First In: Eriro Alpine Hide, Ehrwald
Daily price line
Upcoming nightly rates
Review
Character and identity
Reached by gondola above Ehrwald and set against the Zugspitze massif, Eriro Alpine Hide is a nine-room hideaway built on the footprint of a 1930s alpine hut by three Tyrolean families with no outside investors. The architecture reads as modern minimalism in recycled wood, stone and metal, with old German room names tied to the view (felisa, boum, wisa). Chef David Franken cooks a strictly hyper-local menu (no pepper, no avocado, no oat milk), a basement spa runs Japanese-style onsen pools alongside Finnish and herbal saunas, and service is warm, communal and quietly attentive.
Who's it for
Best for:
Couples and design-minded solo travellers who want to switch off completely.
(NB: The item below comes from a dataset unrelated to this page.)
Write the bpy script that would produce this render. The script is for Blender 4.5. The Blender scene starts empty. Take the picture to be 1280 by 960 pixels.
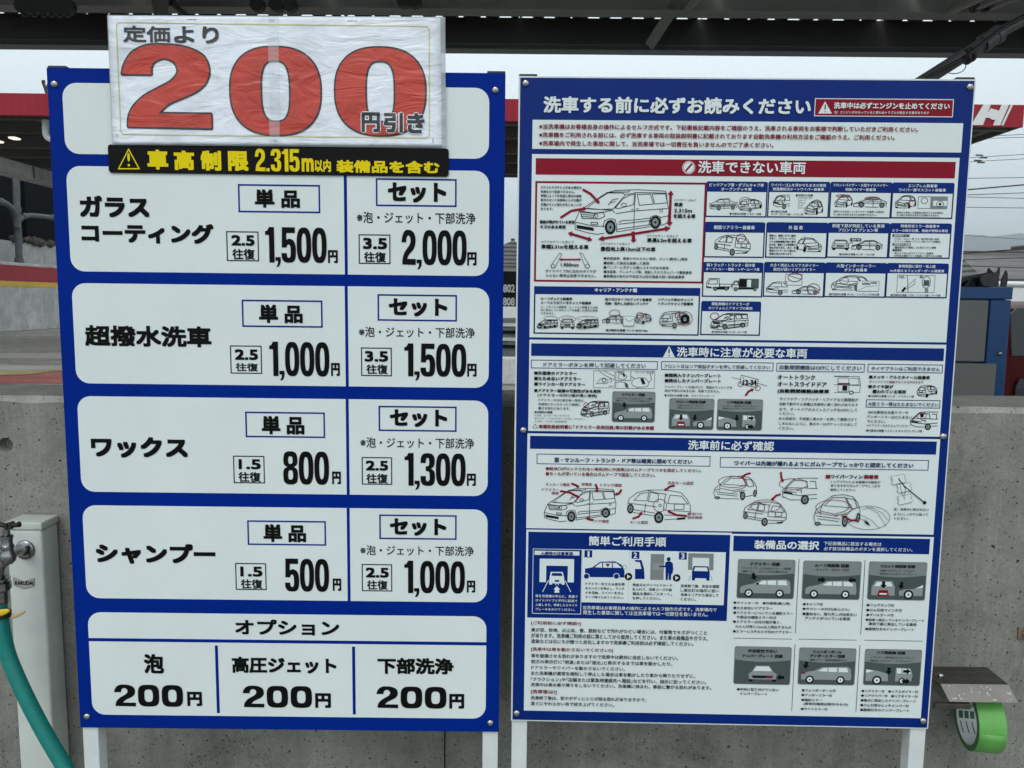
import bpy, bmesh, math, random
from mathutils import Vector, Matrix
from mathutils.geometry import tessellate_polygon
random.seed(7)
S = bpy.context.scene
COL = S.collection
R = math.radians

# ------------------------------------------------------------------ camera
CAMH = 1.40
PITCH, ROLL, F = 0.1076, 0.0117, 960.0          # F in photograph pixels (1280 wide)
_f = Vector((0, math.cos(PITCH), -math.sin(PITCH)))
_u = Vector((0, math.sin(PITCH), math.cos(PITCH)))
_r = Vector((1, 0, 0))
CR = _r*math.cos(ROLL) + _u*math.sin(ROLL)
CU = _u*math.cos(ROLL) - _r*math.sin(ROLL)
cd = bpy.data.cameras.new('camera'); cam = bpy.data.objects.new('camera', cd); COL.objects.link(cam)
cd.sensor_width = 36; cd.lens = F/1280*36; cd.clip_start = 0.05; cd.clip_end = 20000
m = Matrix((CR, CU, -_f)).transposed().to_4x4(); m.translation = (0, 0, CAMH)
cam.matrix_world = m; S.camera = cam

# ------------------------------------------------------------------ world, sun, exposure
W = bpy.data.worlds.new('World'); S.world = W; W.use_nodes = True
nt = W.node_tree; N = nt.nodes; N.clear()
sky = N.new('ShaderNodeTexSky'); sky.sky_type = 'NISHITA'; sky.sun_disc = False
SUN_EL, SUN_AZ = R(52), R(200)
sky.sun_elevation = SUN_EL; sky.sun_rotation = SUN_AZ; sky.dust_density = 4; sky.air_density = 1.2
tc = N.new('ShaderNodeTexCoord'); sp = N.new('ShaderNodeSeparateXYZ'); rp = N.new('ShaderNodeValToRGB')
nt.links.new(tc.outputs['Generated'], sp.inputs[0]); nt.links.new(sp.outputs['Z'], rp.inputs[0])
el = rp.color_ramp.elements
el[0].position = 0.0; el[0].color = (.50, .59, .635, 1)
el[1].position = 0.30; el[1].color = (.86, .965, 1.0, 1)
e = el.new(0.12); e.color = (.68, .785, .83, 1)
e = el.new(1.0); e.color = (.95, 1.0, 1.03, 1)
sc_ = N.new('ShaderNodeVectorMath'); sc_.operation = 'SCALE'; sc_.inputs['Scale'].default_value = 9.5
nt.links.new(rp.outputs[0], sc_.inputs[0])
mx = N.new('ShaderNodeMixRGB'); mx.inputs[0].default_value = .88
nt.links.new(sky.outputs[0], mx.inputs[1]); nt.links.new(sc_.outputs[0], mx.inputs[2])
bg = N.new('ShaderNodeBackground'); bg.inputs['Strength'].default_value = .1
wo = N.new('ShaderNodeOutputWorld')
nt.links.new(mx.outputs[0], bg.inputs[0]); nt.links.new(bg.outputs[0], wo.inputs[0])
sd = bpy.data.lights.new('sun', 'SUN'); sd.energy = .5; sd.angle = R(25); sd.color = (1, .97, .93)
so = bpy.data.objects.new('sun', sd); COL.objects.link(so)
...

The Wi-Fi is on request only, there are no televisions, and the largely all-inclusive rate covers meals, guided hikes, foraging, pottery, wood carving, ski kit in winter and bespoke spa work. Sustainability obsessives and serious food-and-nature people will be in their element.
Should look elsewhere:
Families with young children: under-16s are not admitted. Anyone wanting nightlife, a buzzy resort scene, an extensive à la carte menu, or familiar luxuries (pepper, branded soft drinks beyond Coca-Cola, conventional cocktails) will chafe at the deliberately ascetic, locavore framework. Mobility-restricted guests can manage, but access requires the gondola.
Bottom line
What you're paying for is uncompromising place: a tiny, founder-run hide where the food, the materials, the water and the activities all come from within walking distance, and digital life is firmly switched off. Book Himil if you want the fireplace, private sauna and extra bedrooms; otherwise any of the nine suites delivers the same view-led calm. Come in late summer for foraging and alpine lake swims.